Retailers have once again faced a challenging year. But what legal challenges might retailers face in 2022?
Retail lawyers, Royds Withy King, whose clients include Monsoon, Accessorize, AllSaints, Ted Baker, Smyths Toys, and Scribbler look into their legal crystal ball.
No pushover on turnover rents
The benefits of turnover rents are now widely accepted by landlords and retail tenants, but disagreement remains on what constitutes turnover for the purposes of calculating the amount of rent payable, says Royds Withy King Real Estate and Retail Partner Vicky Hernandez.
“The signing of new and renewal leases is being delayed as landlords and tenants continue to disagree over which sales figures should be included in turnover despite accepting that turnover rent leases are the way forward.
“Landlords continue to look for a share of click and collect revenues and financial recognition that many retail outlets now act as mini distribution hubs, yet retailers are no pushover and are digging in their heels on what they argue should be considered turnover.
“A clearer picture is likely to emerge in 2022, but the drafting of turnover rent provisions will remain a cause for delays and discussion. As technology changes so does the way in which retailers operate, and lawyers will always be trying to keep up and ensure that turnover rent provisions reflect this.
“Whilst the adoption of a more formal RICS code for turnover rents might go some way in helping to reach an acceptable compromise position, this will need to be kept under constant review.”
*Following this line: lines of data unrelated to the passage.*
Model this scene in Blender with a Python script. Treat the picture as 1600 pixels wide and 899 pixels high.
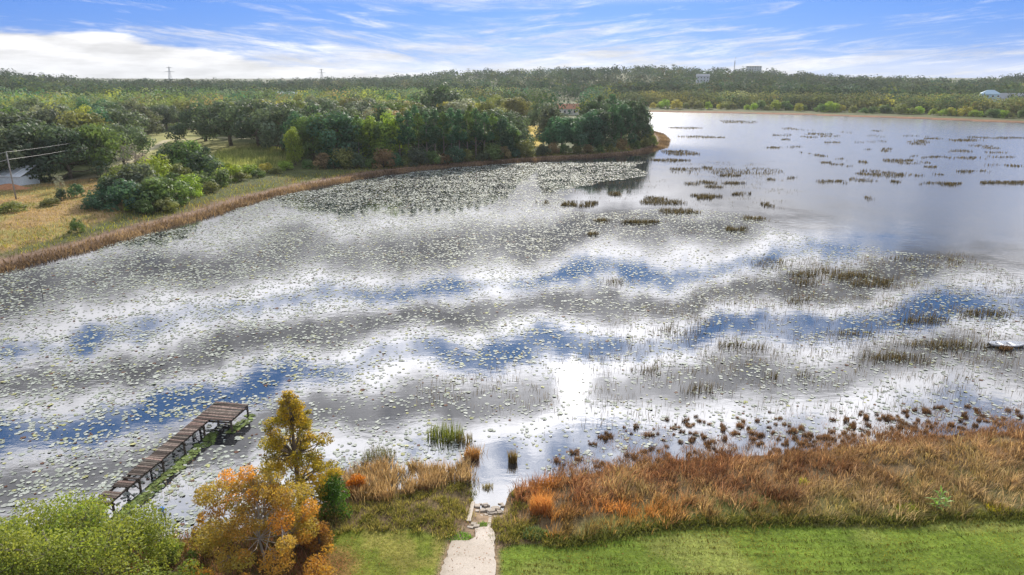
import bpy, math
import numpy as np
from mathutils import Vector

# ------------------------------------------------------------------ camera, sky, sun, exposure
sc = bpy.context.scene
for o in list(bpy.data.objects):
    bpy.data.objects.remove(o)
COL = sc.collection
R = math.radians
FPX, CX, CY, HORIZON, CAMZ = 1067.0, 800.0, 449.5, 122.0, 25.0
PITCH = math.atan((CY - HORIZON) / FPX)
cam = bpy.data.cameras.new('camera'); camo = bpy.data.objects.new('camera', cam); COL.objects.link(camo)
cam.sensor_width = 36; cam.lens = 36 * FPX / 1600; cam.clip_start = 0.5; cam.clip_end = 20000
camo.location = (0, 0, CAMZ); camo.rotation_euler = (math.pi / 2 - PITCH, 0, 0)
sc.camera = camo
sc.render.engine = 'CYCLES'
sc.cycles.use_denoising = True
sc.cycles.max_bounces = 6; sc.cycles.diffuse_bounces = 2; sc.cycles.glossy_bounces = 3
sc.cycles.transmission_bounces = 4; sc.cycles.transparent_max_bounces = 8; sc.cycles.volume_bounces = 0
sc.cycles.caustics_reflective = False; sc.cycles.caustics_refractive = False
sc.view_settings.view_transform = 'Standard'; sc.view_settings.look = 'None'
sc.view_settings.gamma = 1.0; sc.view_settings.use_curve_mapping = False
sc.view_settings.exposure = 0.7

SUN_EL, SUN_AZ = 25.0, 5.5          # degrees above the horizon, degrees to the right of straight ahead
SUN_DIR = Vector((math.sin(R(SUN_AZ)) * math.cos(R(SUN_EL)), math.cos(R(SUN_AZ)) * math.cos(R(SUN_EL)), math.sin(R(SUN_EL))))
sun = bpy.data.lights.new('sun', 'SUN'); suno = bpy.data.objects.new('sun', sun); COL.objects.link(suno)
sun.energy = 4.2; sun.angle = R(0.6); sun.color = (1.0, 0.93, 0.82)
suno.rotation_euler = (-SUN_DIR).to_track_quat('-Z', 'Y').to_euler(); suno.location = (0, 0, 60)


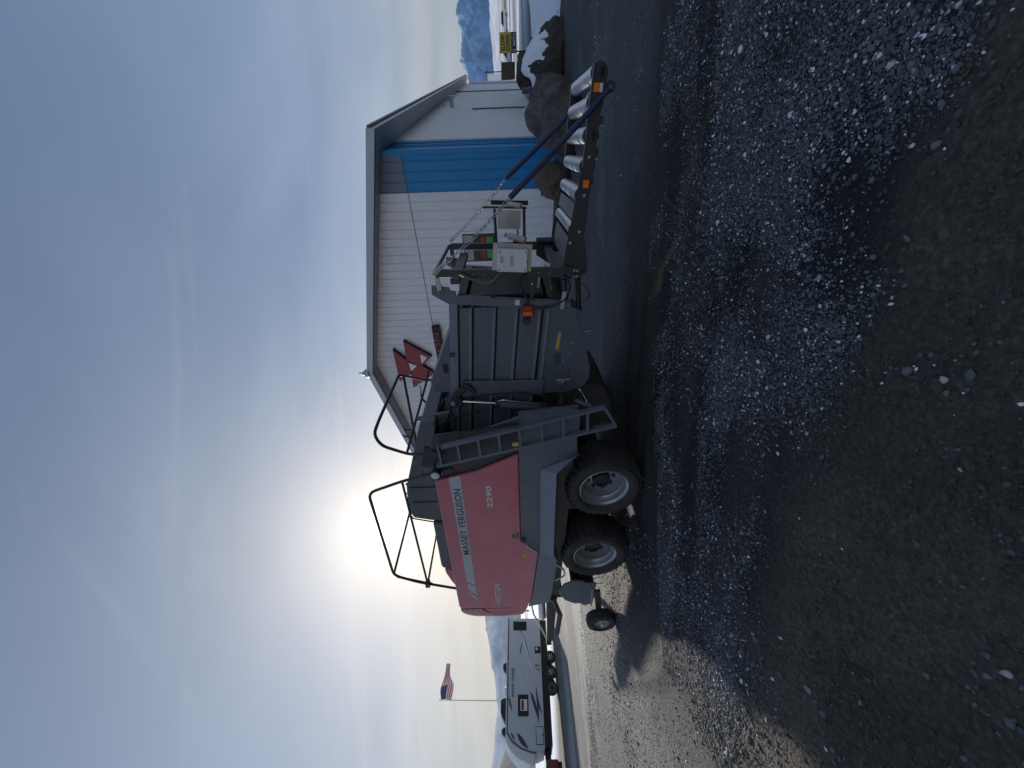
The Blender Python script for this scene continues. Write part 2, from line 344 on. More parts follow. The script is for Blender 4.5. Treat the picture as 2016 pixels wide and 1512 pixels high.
sc1 = N('ShaderNodeVectorMath', operation='SCALE'); t.links.new(ca.outputs[0], sc1.inputs[0]); t.links.new(mm.outputs[0], sc1.inputs['Scale'])
t.links.new(sc1.outputs[0], b.inputs['Base Color'])
b.inputs['Roughness'].default_value = .82; b.inputs['Specular IOR Level'].default_value = .35
h1 = N('ShaderNodeMath', operation='MULTIPLY_ADD'); t.links.new(v1.outputs['Distance'], h1.inputs[0]); h1.inputs[1].default_value = -.7; t.links.new(n1.outputs[0], h1.inputs[2])
h2 = N('ShaderNodeMath', operation='MULTIPLY_ADD'); t.links.new(v2.outputs['Distance'], h2.inputs[0]); h2.inputs[1].default_value = -.5; t.links.new(h1.outputs[0], h2.inputs[2])
bs = N('ShaderNodeMapRange'); t.links.new(ca.outputs['Alpha'], bs.inputs[0]); bs.inputs[3].default_value = .85; bs.inputs[4].default_value = .8
bp = N('ShaderNodeBump'); t.links.new(bs.outputs[0], bp.inputs['Strength']); bp.inputs['Distance'].default_value = .02; t.links.new(h2.outputs[0], bp.inputs['Height']); t.links.new(bp.outputs[0], b.inputs['Normal'])
me.materials.append(gm)
g = bpy.data.objects.new('ground', me); COL.objects.link(g); g['kind'] = 'structure'

# loose gravel: crushed stones, far too many to count
phi = (1 + 5 ** .5) / 2
ico = np.array([(-1, phi, 0), (1, phi, 0), (-1, -phi, 0), (1, -phi, 0), (0, -1, phi), (0, 1, phi), (0, -1, -phi), (0, 1, -phi), (phi, 0, -1), (phi, 0, 1), (-phi, 0, -1), (-phi, 0, 1)]); ico /= np.linalg.norm(ico[0])
icf = np.array([(0, 11, 5), (0, 5, 1), (0, 1, 7), (0, 7, 10), (0, 10, 11), (1, 5, 9), (5, 11, 4), (11, 10, 2), (10, 7, 6), (7, 1, 8), (3, 9, 4), (3, 4, 2), (3, 2, 6), (3, 6, 8), (3, 8, 9), (4, 9, 5), (2, 4, 11), (6, 2, 10), (8, 6, 7), (9, 8, 1)])
def stones(x, y, rad):
    n = len(x)
    base = ico[None] * (1 + (rng.random((n, 12, 1)) - .5) * .85)
    base = base * (rng.uniform(.55, 1.35, (n, 1, 3)))
    q = rng.normal(size=(n, 4)); q /= np.linalg.norm(q, axis=1)[:, None]; w, a, b_, c = q.T
    RM = np.stack([1 - 2 * (b_ * b_ + c * c), 2 * (a * b_ - c * w), 2 * (a * c + b_ * w), 2 * (a * b_ + c * w), 1 - 2 * (a * a + c * c), 2 * (b_ * c - a * w), 2 * (a * c - b_ * w), 2 * (b_ * c + a * w), 1 - 2 * (a * a + b_ * b_)], -1).reshape(n, 3, 3)
    p = np.einsum('nij,nkj->nki', RM, base); p[:, :, 2] *= .72
    p *= rad[:, None, None]
    p[:, :, 0] += x[:, None]; p[:, :, 1] += y[:, None]; p[:, :, 2] += (groundz(x, y) + rad * .28)[:, None]
    f = icf[None] + (np.arange(n) * 12)[:, None, None]
    return p.reshape(-1, 3), f.reshape(-1, 3)
def gravel(name, x, y, rad, mat):
    v, f = stones(x, y, rad); me = bpy.data.meshes.new(name); mesh_np(me, v, f, 3); me.materials.append(mat)
    o = bpy.data.objects.new(name, me); COL.objects.link(o); o['kind'] = 'stuff'; return o
sm = bpy.data.materials.new('crushed_stone'); sm.use_nodes = True; t = sm.node_tree; b = t.nodes['Principled BSDF']
gi = N('ShaderNodeNewGeometry'); rp = N('ShaderNodeValToRGB'); t.links.new(gi.outputs['Random Per Island'], rp.inputs[0])
for e_, (p_, c_) in zip([rp.color_ramp.elements[0], rp.color_ramp.elements[1]] + [rp.color_ramp.elements.new(.5) for _ in range(4)], [(0, (.07, .074, .082)), (1, (.175, .178, .182)), (.3, (.11, .118, .13)), (.55, (.135, .145, .16)), (.75, (.15, .148, .148)), (.9, (.165, .173, .187))]): e_.position = p_; e_.color = (*c_, 1)
tcn = N('ShaderNodeTexCoord'); n1 = N('ShaderNodeTexNoise'); n1.inputs['Scale'].default_value = 130; n1.inputs['Detail'].default_value = 4; t.links.new(tcn.outputs['Object'], n1.inputs[0])
m1 = N('ShaderNodeMapRange'); t.links.new(n1.outputs[0], m1.inputs[0]); m1.inputs[3].default_value = .75; m1.inputs[4].default_value = 1.2
s1 = N('ShaderNodeVectorMath', operation='SCALE'); t.links.new(rp.outputs[0], s1.inputs[0]); t.links.new(m1.outputs[0], s1.inputs['Scale']); t.links.new(s1.outputs[0], b.inputs['Base Color']); b.inputs['Roughness'].default_value = .8
def cand(n, x0, x1, y0, y1): return rng.uniform(x0, x1, n), rng.uniform(y0, y1, n)
x1_, y1_ = cand(400000, -3.4, 5.4, .9, 4.6)
keep = (np.abs(x1_) < y1_ * 1.12 + 1.6) & (rng.random(len(x1_)) < gravelly(x1_, y1_) * 1.15)
x2_, y2_ = cand(60000, -6, 8, 4, 9.0)
keep2 = rng.random(len(x2_)) < gravelly(x2_, y2_) * .55 + .02
x3_, y3_ = cand(15000, -3.4, 3.5, .75, 4.5)
cl = sstep(.52, .7, fbm(x3_ * 1.7 + 70, y3_ * 1.7 + 3, 3)); keep3 = rng.random(len(x3_)) < .10 + .60 * cl
px_ = np.concatenate([x1_[keep], x2_[keep2]]); py_ = np.concatenate([y1_[keep], y2_[keep2]])
prad = np.clip(rng.lognormal(math.log(.0052), .38, len(px_)), .0028, .016)
gravel('gravel', px_, py_, prad, sm)
gravel('scattered_stones', x3_[keep3], y3_[keep3], np.clip(rng.lognormal(math.log(.0056), .58, keep3.sum()), .002, .021), sm)
cm_ = pm('dirt_clod', (.072, .062, .048), .95, var=.5, scale=40)
x5_, y5_ = cand(42000, -3.4, 3.0, .75, 3.6); k5 = (rng.random(len(x5_)) < .25 + .75 * sstep(.40, .62, fbm(x5_ * 2.4 + 12, y5_ * 2.4 + 33, 4))) & (np.abs(x5_) < y5_ * 1.12 + 1.2)
gravel('dirt_clods', x5_[k5], y5_[k5], np.clip(rng.lognormal(math.log(.0042), .5, k5.sum()), .002, .013), cm_)
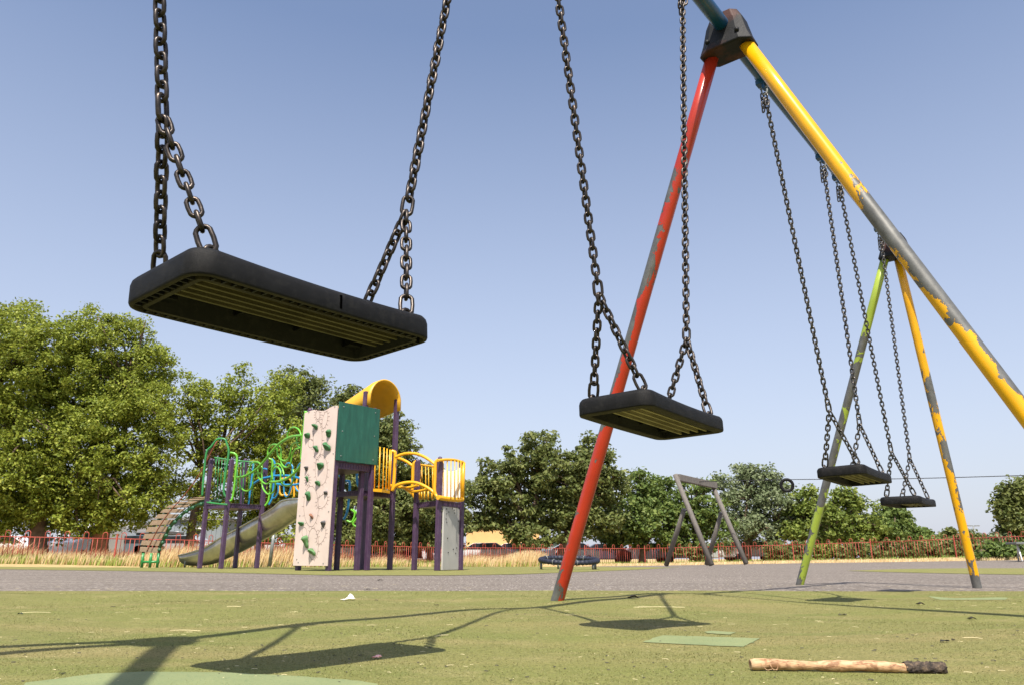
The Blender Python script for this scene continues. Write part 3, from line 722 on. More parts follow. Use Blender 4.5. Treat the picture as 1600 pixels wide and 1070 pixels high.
# first tower railings
run([(365,675),(370,600),(385,465),(410,430),(440,395),(475,395),(485,415),(495,450),(490,500),(480,560),(470,650),(490,690)], C7, 15.8, 15.8, 0, 1, .022, 'grab_rail', 'dgreen')
def bars(tops, y0, y1, f, Y, r, mat, slant=0, bot=None):
    mb = MB()
    for i, x in enumerate(tops):
        xb = bot[i] if bot else x+slant; a_ = y0 if not callable(y0) else y0(x); b_ = y1 if not callable(y1) else y1(xb)
        mb.tube([PT(*f(x, a_), Y), PT(*f(xb, b_), Y)], r, 6)
    mb.build('railing', M[mat], cf)
bars([434,448,463,478,510], 488, 690, C7, 16.2, .010, 'dgreen', -12)
bars([540,556,572,600,620], 503, 712, C7, 16.3, .010, 'dgreen', -10)
run([(425,485),(470,492),(520,500)], C7, 16.1, 16.1, 0, 1, .016, 'railing', 'dgreen'); run([(520,500),(590,505),(640,512)], C7, 16.2, 16.2, 0, 1, .016, 'railing', 'dgreen')
run([(388,705),(440,712),(488,716)], C7, 15.7, 15.4, 320, 355, .018, 'railing', 'dgreen')
# plank arch bridge
def C9(x, y): return 210+x*.1402, 740+y*.1402
Lf = [(75,862),(85,790),(110,720),(140,645),(180,570),(235,495),(300,430),(360,375),(430,335),(530,300),(640,268),(800,252)]
Rt = [(275,878),(285,800),(320,720),(360,642),(400,562),(460,490),(520,430),(590,372),(660,330),(750,290),(850,268),(960,255)]
def yb(px): return 17.7+(px-235)*(16.15-17.7)/(340-235)
LP = [PT(*C9(*q), yb(C9(*q)[0])+.1) for q in Lf]; RP = [PT(*C9(*q), yb(C9(*q)[0])+.1) for q in Rt]
for i in range(len(LP)-1):
    a, b, c, d = LP[i], RP[i], RP[i+1], LP[i+1]
    c = b.lerp(c, .74); d = a.lerp(d, .74); nn = (b-a).cross(d-a).normalized()
    if nn.z < 0: nn = -nn
    MB().prism([a, b, c, d], -nn*.04).build('plank', M['plank'], cf, .004)
for side, q in ((LP, .03), (RP, -.03)):
    pts = [p+Vector((q, .05, -.07)) for p in side]; MB().tube(spline(pts, 3), .035, 8).build('bridge_beam', M['ddgreen'], cf)
mb = MB()
for p in RP[1:]: MB().ball(p+Vector((.0, .0, -.085)), .045, 8, 6).build('bridge_bolt', M['ddgreen'], cf)
mb = MB()
for x in (100, 190, 272):
    a = PT(*C9(x, 880), 17.6); mb.tube([a, (a.x, a.y, 0)], .032, 8)
a = PT(*C9(95, 978), 17.6); b = PT(*C9(278, 978), 17.6); mb.tube([a, b], .026, 8)
mb.build('bridge_foot', M['dgreen'], cf)
MB().tube(spline([PT(*q, yb(q[0])-.1) for q in (C9(140,862), C9(205,720), C9(285,575), C9(400,410), C9(500,300), C9(600,180), C9(722,5), C7(437,405))], 4), .014, 6).build('rope', M['rope'], cf)
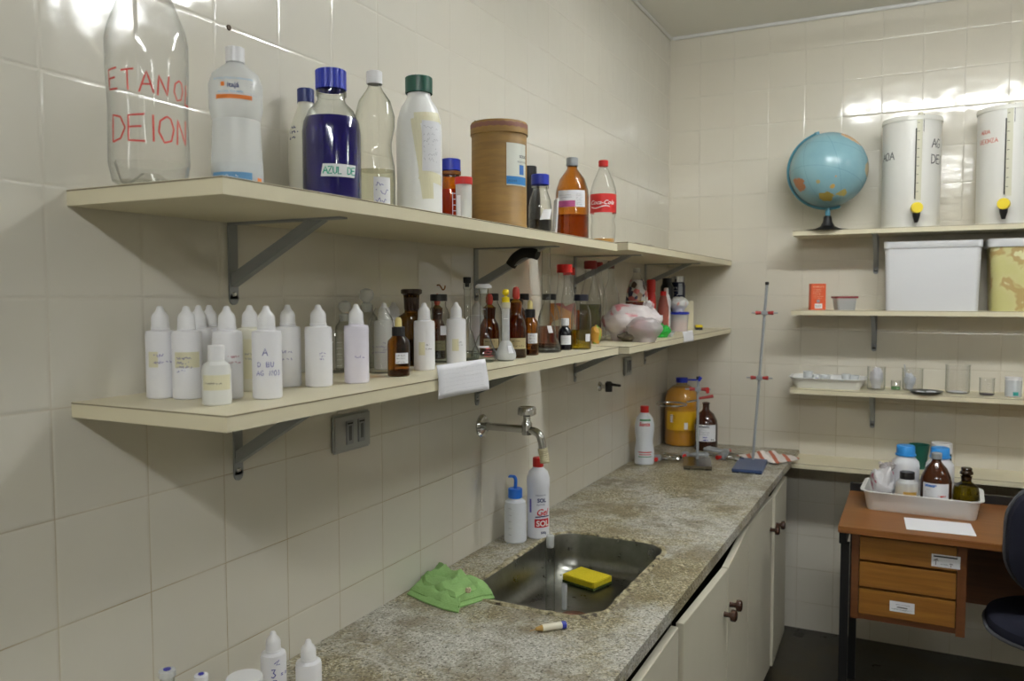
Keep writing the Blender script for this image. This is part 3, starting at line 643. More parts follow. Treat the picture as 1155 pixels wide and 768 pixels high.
# amber litre
P = [(.044, 0), (.047, .004), (.047, .135), (.045, .152), (.036, .180), (.020, .202), (.0145, .210), (.0145, .222)]
t = bottle('reagent_bottle', 'amber litre bottle with grey cap and a white, pink edged label', 'bottle', .160, 2.140, ZU, P, g_amber, [flatcap(.0165, .218, .241, m_grey, 'cap', .0005)], (.08, glass('amber_content', '#dcb270', '#a5722f', .05, .1), .0015))
l = sticker(t, P, -.05, .100, .086, .046, nu=16); Q = cyl(P, -.05, .1, .0010)
flatobj('pink_band', patch(Q, .054, .017, nu=10, u0=-.043), M('pink_print', '#a4487c', .5), l); flatobj('printing', scrib(Q, .046, .006, 2, .0007, 5, u0=-.040, v0=.026), ink_g, l); flatobj('printing', scrib(Q, .026, .030, 7, .0006, 6, u0=.014, v0=.006), ink_g, l)
# cola
P = [(.026, 0), (.034, .006), (.037, .02), (.038, .05), (.035, .075), (.0385, .095), (.0395, .105), (.0395, .160), (.037, .172), (.030, .195), (.018, .222), (.0125, .234), (.0125, .242)]
t = bottle('cola_bottle', 'empty clear cola bottle with red label and red cap at the shelf joint', 'bottle', .172, 2.362, ZU2, P, g_pet, [flatcap(.0145, .238, .256, m_red, 'cap', .0004)], (.018, M('gold_residue', '#c48f3a', .3), .002))
l = sticker(t, [(.0398, .08), (.0398, .17)], 0, .096, .19, .056, M('cola_red', '#c01e1e', .4), nu=30, eps=.0006)
Q = cyl(.0398, -.05, .096, .0013)
flatobj('logo', typed(Q, 'Coca-Cola', .0180, -.042, .024, shear=.35, bold=.014), ink_w, l)
flatobj('logo_wave', strokes(Q, [[(-.038+.006*i, .016-.0035*sin(i*.6)) for i in range(11)]], .0028), ink_w, l)
o = obj('plastic_film', patch(lambda u, v: Vector((u, v, .0015+.004*abs(noise.noise(Vector((u*50, v*50, 3)))))), .12, .20, nu=14, nv=18), g_film); o.location = (.225, 2.33, ZU2); tag(o, 'loose scrap of clear plastic film lying under the cola bottle', 'film')

# --- lower near shelf, behind and between
def amber_dropper(x, y, label, bulb=m_ylbulb, h=.107, r=.020, g=g_amber, lab=True, grp=None, capm=m_black, nm='dropper_bottle'):
    P = [(r*.93, 0), (r, .002), (r, h*.54), (r*.93, h*.60), (r*.55, h*.68), (r*.45, h*.70)]
    t = bottle(nm, label, 'bottle', x, y, ZL, P, g, [flatcap(r*.56, h*.68, h*.835, capm, 'collar', .0005), ([(r*.30, h*.83), (r*.32, h*.85), (r*.30, h*.94), (r*.2, h*.985), (0, h)], bulb, 'rubber_bulb')], (h*.10, M('brown_residue', '#2a1205', .15), .001), grp)
    if lab:
        l = sticker(t, P, .35, h*.22, r*1.25, h*.18); flatobj('handwriting', scrib(cyl(P, .35, h*.25, .001), r*1.05, h*.11, 3, .0006, 7), ink_k, l)
    return t
amber_dropper(.200, 1.218, 'small amber dropper bottle with pale yellow bulb and a white label, at the shelf edge')
amber_dropper(.198, 1.781, 'amber dropper bottle with pale yellow bulb, beside the tall conical flask', h=.134, r=.021)
def tk(x, y, label, bulb=True, h=.145, r=.024, dark=False):   # ground-neck amber bottle, red rubber bulb
    P = [(r*.93, 0), (r, .003), (r, h*.40), (r*.9, h*.50), (r*.62, h*.585), (r*.56, h*.60), (r*.62, h*.76), (r*.70, h*.775)]
    t = bottle('dropper_bottle', label, 'bottle', x, y, ZL, P, g_dark if dark else g_amber, [([(r*.52, h*.6), (r*.6, h*.78), (r*.4, h*.80), (r*.3, h*.82)], M('dark_stopper', '#6b4a14', .2), 'stopper'), ([(r*.26, h*.82), (r*.36, h*.86), (r*.34, h*.95), (r*.24, h*.985), (0, h)], M('red_rubber', '#b5382a', .5), 'rubber_bulb')], (h*.12, M('brown_residue', '#2a1205', .15), .001))
    l = sticker(t, P, .25, h*.13, r*1.7, h*.15, M('stained_label', '#a89a72', .7)); flatobj('handwriting', scrib(cyl(P, .25, h*.17, .001), r*1.3, h*.07, 2, .0009, 8), ink_k, l)
    return t
tk(.202, 1.696, 'amber ground-neck bottle with red rubber bulb and a stained label, at the shelf edge', h=.166)
tk(.120, 1.717, 'dark amber bottle with red rubber bulb behind the white stoppered flasks', h=.150, dark=True)
tk(.052, 1.590, 'dark amber bottle whose red bulb shows beside the cork-black stoppered flask', h=.150, dark=True, r=.02)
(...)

Fit out delays adding further costs
New store openings are being delayed because of shortages in fit out materials and labour. It will, says Royds Withy King Real Estate Associate Harriet Flamank, get worse in early 2022 before it gets better.
“Shortages in construction materials and in labour are holding back and increasing the cost of store fit outs. That will continue well into 2022.
“Retailers are often given a rent-free period whilst a store is being fitted out and we are already seeing some retailers struggling to open before rent is due. In some instances, a lease includes penalty clauses for failing to open on time, adding further financial pressures.
“Where there is delay, retailers and their contractors should open discussions with landlords to see what support they might be able to offer and to ensure no penalties are incurred. Landlords are likely to be experiencing similar delays and, we would hope, are broadly understanding.
“Contractors who continue to work on fixed-price contracts will struggle and potentially face insolvency adding further to delays. We are already seeing some larger retailers bring fit out operations in-house.
“A welcomed side effect of this may, however, be a more environmentally considered approach to store fit outs, with retailers looking to reuse or rethink the materials they use.”
Employment shortages
Many retailers are still struggling to fill vacancies with high levels of absences and increasing wages. Expect more of the same in 2022, says Malcolm Gregory, Partner and Head of Employment at Royds Withy King.
“Retailers continue to experience staff shortages, made more challenging by high absence rates. This will continue throughout 2022.
“We expect wages to increase as retail employers look to attract new staff. Flexibility and hybrid working is a difficult concept for the retail sector given the reliance on premises and the need to provide on-demand services which customers have come to expect. Developing new ways of staffing and looking for ways to give employees flexibility other than their work location will be key in staff attraction and retention.
“2022 will likely see a shift in the balance of power between staff and their employers, with staff demanding better pay and conditions and voting with their feet if they do not receive what they want. There is no doubt employees are migrating away from retail into sectors which can already offer hybrid working and better pay.”
Greater regulation of buy now pay later providers
The government review of buy now pay later (BNPL) consumer credit is due to report in early 2022. Inevitably, there will be a significant increase of regulation to following, says Royds Withy King Real Estate and Retail Partner Bharat Nahar.
“The review, commissioned by the Financial Conduct Authority, calls for urgent intervention and with good reason. It is estimated that one in every ten purchases already involves an element of BNPL, with more than £39 million in late fees being charged last year for missed payments.
“There are concerns that this is disproportionately affecting younger shoppers. Researchers at Citizens Advice have found that as many as one in eight ‘younger’ BNPL purchasers (aged 18-34) have been chased by debt collectors in the past 12 months.
“As a result of increased regulation, we can expect it become harder for shoppers to use BNPL borrowing, perhaps with greater consumer credit checks by providers. We are also likely to see greater restrictions on how these services can be advertised.”